In der Chefetage von Tamedia ist man zufrieden. Der Plan geht auf. Trotz alljährlicher Gewinne im dreistelligen Millionenbereich soll der grösste Um- und Abbau der Konzerngeschichte realisiert werden – ohne Widerstand bei der Belegschaft auszulösen. Dadurch soll auch ein Aufschrei in der Öffentlichkeit verhindert werden.

Die Kommunikationsabteilung hat dazu am 5. Mai ein merkwürdig anmutendes Mail an die Belegschaft verschickt. Um «Gerüchten vorzubeugen», habe man entschieden, die Mitarbeiter «über das interne Projekt 2020 und den Stand der Arbeiten zu informieren». Im Printbereich rechne man bis ins Jahr 2025 mit einem Rückgang des Werbeumsatzes von dreissig Prozent. Es sei deshalb «fahrlässig, nicht zu versuchen, in die Zukunft zu blicken und auch umfassende Veränderungen zu prüfen». Viele der angeführten Optionen hätten für die Mitarbeiter und Leser drastische Veränderungen zur Folge.
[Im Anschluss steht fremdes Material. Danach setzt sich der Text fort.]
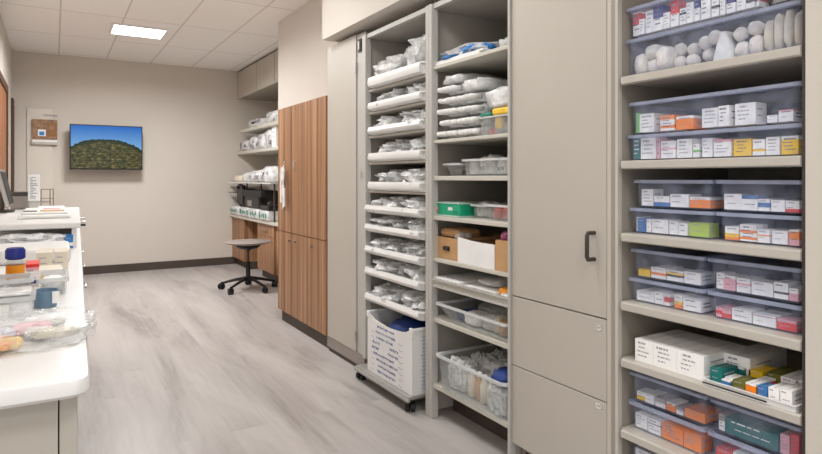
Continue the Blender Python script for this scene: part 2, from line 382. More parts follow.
BOXES=[
('A',1.304,1.336,0.078,'W.45 R.5 W.05','white carton with tall red panel'),
('A',1.281,1.302,0.050,'W1','short white carton with dark specks'),
('A',1.250,1.279,0.072,'W1','tall plain white carton beside navy capped one'),
('A',1.213,1.248,0.079,'W.5 N.5','white carton with two navy tops'),
('A',1.188,1.211,0.050,'W1','white carton between navy and orange ones'),
('A',1.158,1.186,0.080,'W.5 R.5','white carton with orange-red upper half'),
('A',1.133,1.155,0.050,'W.6 K.15 W.25','white carton with a small dark mark'),
('A',1.106,1.131,0.062,'W1','tall white carton right of the dark-marked one'),
('A',1.086,1.104,0.077,'W.5 N.5','white carton with narrow navy top'),
('A',1.053,1.083,0.071,'W1','wide white carton right of the narrow navy top'),
('A',1.027,1.050,0.050,'W.5 K.15 W.35','white carton with black printed spots'),
('A',1.007,1.023,0.056,'W1','tallest slim white carton'),
('A',0.977,1.004,0.050,'W.55 N.45','white carton with broad navy top'),
('A',0.947,0.974,0.050,'W1','white carton left of the green topped one'),
('A',0.922,0.946,0.050,'W.3 K.2 W.1 T.4','white carton with green top and black print'),
('A',0.909,0.920,0.050,'W.3 R.3 K.4','slim red and black carton'),
('C',1.306,1.334,0.066,'G1','bright green carton'),
('C',1.246,1.302,0.061,'W1','white carton next to the green one'),
('C',1.172,1.222,0.049,'W.15 O.2 W.35 O.3','pale orange and white carton'),
('C',1.107,1.167,0.041,'O.8 W.2','solid orange carton with white top edge'),
('C',1.031,1.081,0.057,'W1','square white carton right of the gap'),
('C',0.994,1.028,0.060,'W1','tall narrow white carton'),
('C',0.921,0.980,0.061,'W1','largest white carton with pink corner'),
('C',0.864,0.891,0.020,'W1','low flat white carton'),
('C',0.822,0.860,0.031,'W.85 P.15','white carton with pink line at the right'),
('D',1.302,1.330,0.072,'T1','dark teal carton'),
('D',1.239,1.298,0.070,'W1','white carton right of the teal one'),
('D',1.224,1.237,0.064,'P1','thin pink carton'),
('D',1.167,1.220,0.055,'W.5 P.1 W.4','white carton with pale pink panel'),
('D',1.112,1.163,0.058,'W1','broad white carton with grey print'),
('D',1.088,1.109,0.041,'W.4 G.15 W.45','short white carton with green line'),
('D',1.045,1.078,0.056,'W1','tall white carton right of a gap'),
('D',0.989,1.042,0.050,'W.85 P.15','wide white carton with red corner'),
('D',0.932,0.983,0.048,'Y1','plain yellow carton'),
('D',0.895,0.929,0.044,'W.25 Y.15 W.6','white carton with yellow line'),
('D',0.857,0.893,0.049,'W1','white carton between two yellow cartons'),
('D',0.809,0.852,0.049,'Y.8 W.2','yellow carton with pale top at the end'),
('E1',1.250,1.294,0.054,'W1','tall white carton at the far end'),
('E1',1.190,1.246,0.032,'B.4 W.6','white carton with blue lower half'),
('E1',1.122,1.186,0.040,'W1','white carton with green print'),
('E1',1.053,1.119,0.033,'O.75 W.25','orange carton with white lid'),
('E2',0.963,1.022,0.045,'W1','tall white carton with orange corner'),
('E2',0.915,0.960,0.042,'W.75 B.25','white carton with blue top'),
('E2',0.882,0.913,0.033,'W.3 B.4 W.3','white carton with wide blue band'),
('E2',0.843,0.879,0.031,'W1','white carton between blue and red ones'),
('E2',0.805,0.841,0.030,'R.3 W.7','white carton with red bottom'),
('F1',1.311,1.332,0.047,'W1','thin white carton left of the blue one'),
('F1',1.277,1.309,0.044,'B1','deep blue carton'),
('F1',1.256,1.275,0.043,'W1','thin white carton right of the blue one'),
('F1',1.193,1.252,0.044,'W1','broad white carton'),
('F1',1.159,1.190,0.041,'W1','narrow white carton with dark print'),
('F1',1.126,1.157,0.037,'W1','white carton beside the lime one'),
('F1',1.059,1.124,0.041,'L1','lime green carton'),
('F2',0.972,1.037,0.038,'O.2 Y.3 W.5','white carton with amber lower half'),
('F2',0.918,0.966,0.047,'W.1 O.15 W.25 O.15 W.35','white carton with orange stripes'),
('F2',0.882,0.915,0.036,'W.5 O.1 W.4','white carton with thin brown line'),
('F2',0.837,0.878,0.035,'W1','white carton with black line'),
('F2',0.806,0.832,0.041,'P.4 O.5 W.1','orange topped carton at the near end'),
('G1',1.261,1.306,0.022,'Y1','small yellow carton'),
('G1',1.202,1.256,0.035,'W.3 O.25 W.45','white carton with orange spot band'),
('G1',1.141,1.199,0.033,'W.4 K.2 Y.2 W.2','white carton with black and yellow bands'),
('G1',1.083,1.138,0.036,'W1','tilted plain white carton'),
('G2',1.014,1.059,0.046,'W1','white carton at the far end'),
('G2',0.977,1.013,0.042,'P.8 W.2','pink carton'),
('G2',0.935,0.974,0.040,'W.5 P.15 W.35','white carton with pink middle'),
('G2',0.873,0.932,0.037,'W1','widest white carton'),
('G2',0.834,0.871,0.043,'W.3 K.15 W.55','white carton with dark print'),
('G2',0.809,0.832,0.033,'P.6 W.4','small pink carton at the near end'),
('H1',1.246,1.314,0.032,'W1','white carton at the far end'),
('H1',1.211,1.245,0.037,'W1','white carton left of the red striped one'),
('H1',1.190,1.210,0.036,'W.3 R.45 W.25','thin white carton with red stripe'),
('H1',1.144,1.172,0.040,'O.3 Y.25 W.45','tall white and yellow carton'),
('H1',1.081,1.141,0.036,'W1','white carton at the near end'),
('H2',1.021,1.050,0.029,'P.3 R.35 P.35','dark pink carton'),
('H2',0.991,1.019,0.026,'R.5 P.5','second dark pink carton'),
('H2',0.931,0.988,0.033,'W1','white carton right of the pink pair'),
('H2',0.866,0.928,0.030,'W.8 P.1 W.1','long white carton'),
('H2',0.815,0.864,0.028,'R.75 P.25','red carton'),
('J1',1.283,1.322,0.026,'Y.5 W.5','yellow and white packet'),
('J1',1.245,1.279,0.029,'W1','white packet beside the yellow one'),
('J1',1.204,1.241,0.028,'W.5 S.5','grey and white packet'),
('J1',1.169,1.201,0.025,'O.8 W.2','small orange carton'),
('J1',1.141,1.165,0.020,'W.6 S.4','grey carton between two orange ones'),
('J1',1.069,1.136,0.028,'O1','large orange carton'),
('J2',1.013,1.050,0.046,'W.6 S.4','pale grey packet'),
('J2',0.860,1.007,0.043,'T1','long teal carton with white scrawl'),
('J2',0.832,0.856,0.051,'P1','pink packet'),
('J2',0.807,0.828,0.061,'R1','red carton at the near end'),
('K1',1.271,1.318,0.046,'W1','white carton at the far end'),
('K1',1.220,1.267,0.046,'W.6 S.1 W.3','white carton beside the orange pair'),
('K1',1.141,1.216,0.049,'O1','left one of two orange cartons'),
('K1',1.081,1.139,0.050,'O1','right one of two orange cartons'),
('K2',0.989,1.059,0.040,'R1','bright red carton'),
('K2',0.910,0.986,0.044,'W1','white carton beside the red one'),
('L',1.226,1.326,0.055,'S.5 W.5','greyish white carton with brown print'),
('L',1.121,1.222,0.065,'W1','plain white carton')]
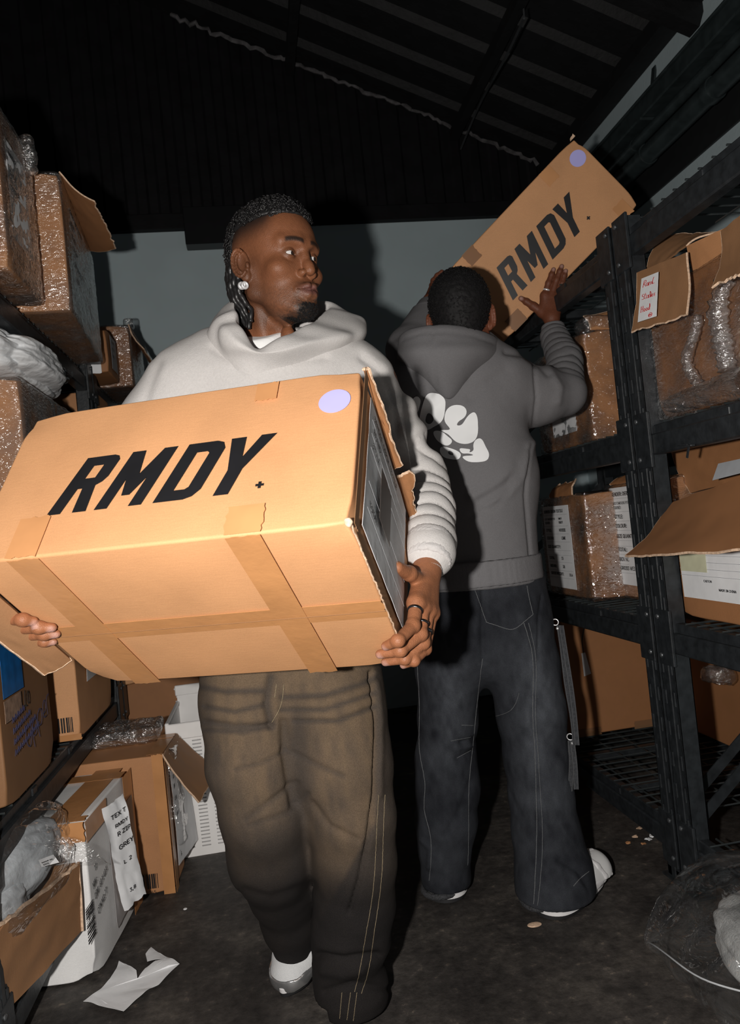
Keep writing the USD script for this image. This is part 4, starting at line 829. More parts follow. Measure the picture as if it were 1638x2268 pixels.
# ---------------- heads (x = the person's right, y = forward, z = up; origin between the ears at eye height)
EARM = lambda sd: np.stack([(1, 0, 0), (0, math.cos(.15), math.sin(.15)), (0, -math.sin(.15), math.cos(.15))], 1) @ np.stack([(math.cos(sd*.38), math.sin(sd*.38), 0), (-math.sin(sd*.38), math.cos(sd*.38), 0), (0, 0, 1)], 1)
def sculpt_head(c, neck_to, h=.0021, fine=True):
    """c: Clay in head coordinates"""
    c.ell((0, -.012, .038), (.0745, .098, .088), k=.01)
    c.ell((0, .035, .040), (.0640, .058, .066), k=.03); c.ell((0, .030, -.035), (.0620, .056, .074), k=.03); c.ell((0, .036, -.088), (.046, .046, .036), k=.03)
    for s_ in (1, -1):
        c.cone((.0565*s_, -.006, -.060), (.020*s_, .068, -.106), .0140, .0160, .018)      # jaw
        c.cone((.058*s_, -.006, -.02), (.0565*s_, -.006, -.062), .016, .014, .018)
        c.ell((.047*s_, .060, -.030), (.022, .020, .017), k=.022)                         # cheekbone
        c.cone((.013*s_, .089, .021), (.046*s_, .074, .023), .0100, .0095, .016)          # brow
        c.ell((.0315*s_, .094, -.001), (.0185, .016, .0135), k=.014, op='cut')            # eye socket
        c.ell((.0315*s_, .0735, -.001), .0150, k=.005)                                    # lids over the ball
    c.ell((0, .074, -.110), (.021, .019, .017), k=.02)                                    # chin
    c.ell((0, .0705, -.074), (.032, .026, .026), k=.016)                                   # mouth mound
    c.chain([(0, .087, .016), (0, .0905, -.006), (0, .0985, -.027), (0, .1015, -.0365)], [.0080, .0074, .0088, .0102], .009)
    for s_ in (1, -1):
        c.ell((.0138*s_, .0908, -.0412), (.0082, .0110, .0076), k=.006)
        c.ell((.0085*s_, .0985, -.0485), (.0040, .0058, .0040), k=.003, op='cut')          # nostril
        c.cone((.0265*s_, .0840, -.0748), (.0078*s_, .0978, -.0680), .0050, .0076, .005)  # upper lip
        c.cone((.0245*s_, .0840, -.0772), (.0065*s_, .0950, -.0848), .0056, .0100, .006)   # lower lip
        c.cone((.0285*s_, .0865, -.0762), (0, .1058, -.0755), .0016, .0020, .0022, 'cut')  # line between the lips
        c.ell((.0305*s_, .0885, -.0018), (.0155, .013, .0042), k=.0018, op='cut')         # the eye's opening
        E = EARM(s_)                                                                      # ear
        ec = np.array([.0760*s_, -.012, -.008])
        c.ell(ec+E @ (.006*s_, -.002, .004), (.0075, .0185, .0300), E, k=.006); c.ell(ec+E @ (.004*s_, .002, -.024), (.0060, .0100, .0110), E, k=.006)
        c.ell(ec+E @ (.0135*s_, .0015, .003), (.0070, .0115, .0210), E, k=.004, op='cut')
        a = np.linspace(-.5, 4.0, 14); ring = np.array([ec+E @ (.0125*s_, -.003-.0165*math.sin(t-.2)*.95, .004+.0285*math.cos(t-.2)) for t in a]); c.chain(ring, [.0034]*14, .002)
        a = np.linspace(.3, 2.9, 8); ring = np.array([ec+E @ (.0115*s_, -.0015-.0095*math.sin(t), .003+.0185*math.cos(t)) for t in a]); c.chain(ring, [.0028]*8, .002)
        c.ell(ec+E @ (.010*s_, .0135, -.006), (.0045, .0040, .0065), E, k=.003)
    nb = np.asarray(neck_to, float)
    c.cone((0, -.036, -.055), nb, .0475, .056, .022)
    for s_ in (1, -1): c.cone((.048*s_, -.026, -.050), nb+np.array([.020*s_, .042, -.03]), .0115, .011, .016)
    c.ell((0, .018, -.150), (.014, .016, .018), k=.02)
    return c
def in_head(P, Mh, Ch, s): return ((P-Ch)/s) @ Mh

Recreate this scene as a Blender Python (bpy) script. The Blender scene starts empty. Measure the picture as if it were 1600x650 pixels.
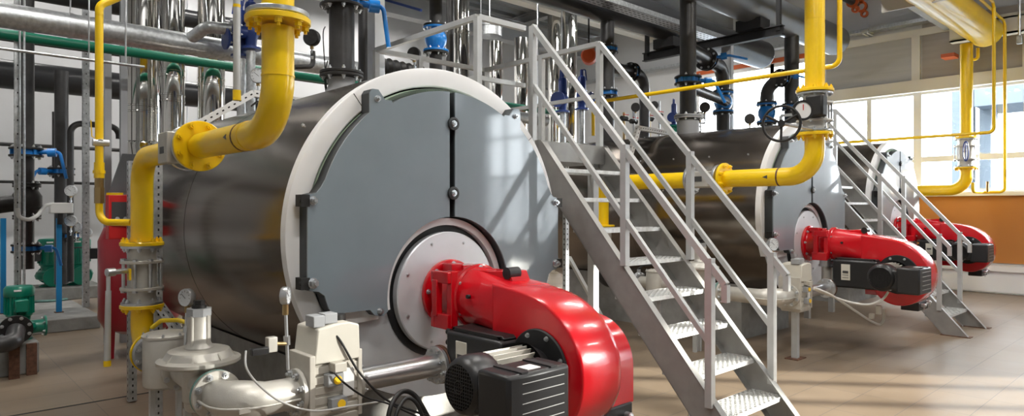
import bpy, bmesh, math, random
from mathutils import Vector, Matrix
random.seed(7)
V = Vector
PI = math.pi
SC = bpy.context.scene
COL = SC.collection
# ---------------------------------------------------------------- camera model (room: X along the boiler row, Y along the boiler axes)
F_, PSI, HZ, CZ = 1040.0, math.radians(42.7), 325.0, 1.57
S_, C_ = math.sin(PSI), math.cos(PSI)
def P(u, v, X=None, Y=None, Z=None, D=None):
    a = (u - 800) / F_
    r = V((S_ + C_ * a, C_ - S_ * a, (HZ - v) / F_))
    t = X / r.x if X is not None else Y / r.y if Y is not None else D if D is not None else (Z - CZ) / r.z
    p = r * t
    p.z += CZ
    return p
# ---------------------------------------------------------------- materials
MATS = {}
def mat(name, col, rough=0.5, metal=0.0, var=0.0, vscale=6.0, bump=0.0, bscale=40.0, coat=0.0, emit=0.0, spec=None, stretch=None, rvar=0.0):
    m = bpy.data.materials.new(name)
    m.use_nodes = True
    nt = m.node_tree
    b = nt.nodes['Principled BSDF']
    b.inputs['Base Color'].default_value = (*col, 1)
    b.inputs['Roughness'].default_value = rough
    b.inputs['Metallic'].default_value = metal
    if coat:
        b.inputs['Coat Weight'].default_value = coat
        b.inputs['Coat Roughness'].default_value = 0.06
    if spec is not None:
        b.inputs['Specular IOR Level'].default_value = spec
    if emit:
        b.inputs['Emission Color'].default_value = (*col, 1)
        b.inputs['Emission Strength'].default_value = emit
    tc = nt.nodes.new('ShaderNodeTexCoord')
    src = tc.outputs['Object']
    if stretch:
        mp = nt.nodes.new('ShaderNodeMapping')
        mp.inputs['Scale'].default_value = stretch
        nt.links.new(src, mp.inputs['Vector'])
        src = mp.outputs['Vector']
    if var or rvar:
        n = nt.nodes.new('ShaderNodeTexNoise')
        n.inputs['Scale'].default_value = vscale
        n.inputs['Detail'].default_value = 6
        nt.links.new(src, n.inputs['Vector'])
        if var:
            r = nt.nodes.new('ShaderNodeValToRGB')
            r.color_ramp.elements[0].position = 0.3
            r.color_ramp.elements[1].position = 0.7
            r.color_ramp.elements[0].color = (*[max(0, c * (1 - var)) for c in col], 1)
            r.color_ramp.elements[1].color = (*[min(1, c * (1 + var)) for c in col], 1)
            nt.links.new(n.outputs['Fac'], r.inputs['Fac'])
            nt.links.new(r.outputs['Color'], b.inputs['Base Color'])
        if rvar:
            mr = nt.nodes.new('ShaderNodeMapRange')
            mr.inputs['To Min'].default_value = max(0.02, rough - rvar)
            mr.inputs['To Max'].default_value = min(1, rough + rvar)
            nt.links.new(n.outputs['Fac'], mr.inputs['Value'])
            nt.links.new(mr.outputs['Result'], b.inputs['Roughness'])
    if bump:
        n2 = nt.nodes.new('ShaderNodeTexNoise')
        n2.inputs['Scale'].default_value = bscale
        n2.inputs['Detail'].default_value = 4
        nt.links.new(src, n2.inputs['Vector'])
        bp = nt.nodes.new('ShaderNodeBump')
        bp.inputs['Strength'].default_value = bump
        bp.inputs['Distance'].default_value = 0.01
        nt.links.new(n2.outputs['Fac'], bp.inputs['Height'])
        nt.links.new(bp.outputs['Normal'], b.inputs['Normal'])
    MATS[name] = m
    return m
M = MATS
# ---------------------------------------------------------------- mesh builder
def frame(axis):
    z = V(axis).normalized()
    x = z.orthogonal().normalized() if abs(z.z) > 0.999 or True else None
    ref = V((0, 0, 1)) if abs(z.z) < 0.9 else V((1, 0, 0))
    x = ref.cross(z).normalized()
    y = z.cross(x).normalized()
    return x, y, z
def fillet(pts, r, n=8):
    pts = [V(p) for p in pts]
    out = [pts[0]]
    for i in range(1, len(pts) - 1):
        a, b, c = pts[i - 1], pts[i], pts[i + 1]
        d1 = (a - b).normalized(); d2 = (c - b).normalized()
        ang = d1.angle(d2)
        if ang > PI - 0.02:
            out.append(b); continue
        rr = r[i - 1] if isinstance(r, (list, tuple)) else r
        L = rr / math.tan(ang / 2)
        L = min(L, (a - b).length * 0.499 if i > 1 else (a - b).length * 0.98, (c - b).length * 0.499 if i < len(pts) - 2 else (c - b).length * 0.98)
        rr = L * math.tan(ang / 2)
        ctr = b + (d1 + d2).normalized() * (rr / math.sin(ang / 2))
        p0 = b + d1 * L; p1 = b + d2 * L
        v0 = p0 - ctr; v1 = p1 - ctr
        tot = v0.angle(v1)
        ax = v0.cross(v1).normalized()
        for k in range(n + 1):
            out.append(ctr + Matrix.Rotation(tot * k / n, 3, ax) @ v0)
    out.append(pts[-1])
    return out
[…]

Die Gerüchteküche, der die Unternehmensleitung mit der Information entgegenwirken wollte, fing daraufhin erst an zu köcheln. Gleichzeitig blieb es auf den Redaktionen aber merkwürdig ruhig. Das hat verschiedene Gründe: Zum einen dauert es gemäss dem Communiqué noch längere Zeit, bis die Umstrukturierungen durchgeführt werden. Da ist von einem «Zeithorizont 2025» die Rede und davon, «konkrete Massnahmen» bis 2020 «zu planen». Zum anderen herrscht bis heute auf manchen Redaktionen und in vielen Ressorts die Meinung, man selbst sei weniger betroffen als andere. All dies trifft nicht zu.

Schon nach den Sommerferien

Die Chefredaktoren wurden bereits wenige Tage nach dem Versenden der internen Communiqués durch den Konzern ganz anders informiert. Mancher von ihnen reagierte kon­sterniert. Der Grund: Ein erster Vorentscheid wird noch in diesem Monat gefällt. Und es wird Schlag auf Schlag weitergehen. Bereits nach den Sommerferien soll der definitive Entscheid fallen, wie informell zu vernehmen ist. Erste Massnahmen würden bereits im kommenden Jahr in Kraft treten. Und diese werden es in sich haben.

Gemäss gut informierten Quellen favorisiert Tamedia ein Modell, in dem zwar alle Titel weiter bestehen bleiben. Dies aber einzig als leere Hüllen zur Leserbindung. Denn im Inneren würden weitestgehend dieselben Inhalte publiziert – einfach in unterschiedlicher Länge und Ausführlichkeit. Einheitsbrei. Tag für Tag. Im «Tagi», im «Bund», in der «Berner Zeitung», im «Landboten» und in den Zürcher Landzeitungen – gerüchtehalber auch in Blochers «Basler Zeitung».

Die Inhalte werden in sogenannten Kompetenzzentren entstehen. Testweise soll ein solches in Kürze im Bereich Sport gebildet werden. Auch in Ausland, Inland, Kultur und Wirtschaft sowie im Layout oder im Korrektorat soll dieses Modell bald zum Einsatz kommen.

«Das bedeutet ja, dass Stellen abgebaut werden», sagte eine Redaktorin vor wenigen Tagen voller Überraschung. Anderen sind die Konsequenzen auch jetzt noch nicht bewusst. Kein Wunder, hat das Unternehmen doch bewusst missverständlich informiert. Es sollte sich also niemand in falscher Sicherheit wiegen. Halten die Verantwortlichen an ihren Plänen fest, werden bis zu 30 Prozent der Stellen eingespart. In Zürich. In Bern. Quer durch alle Ressorts.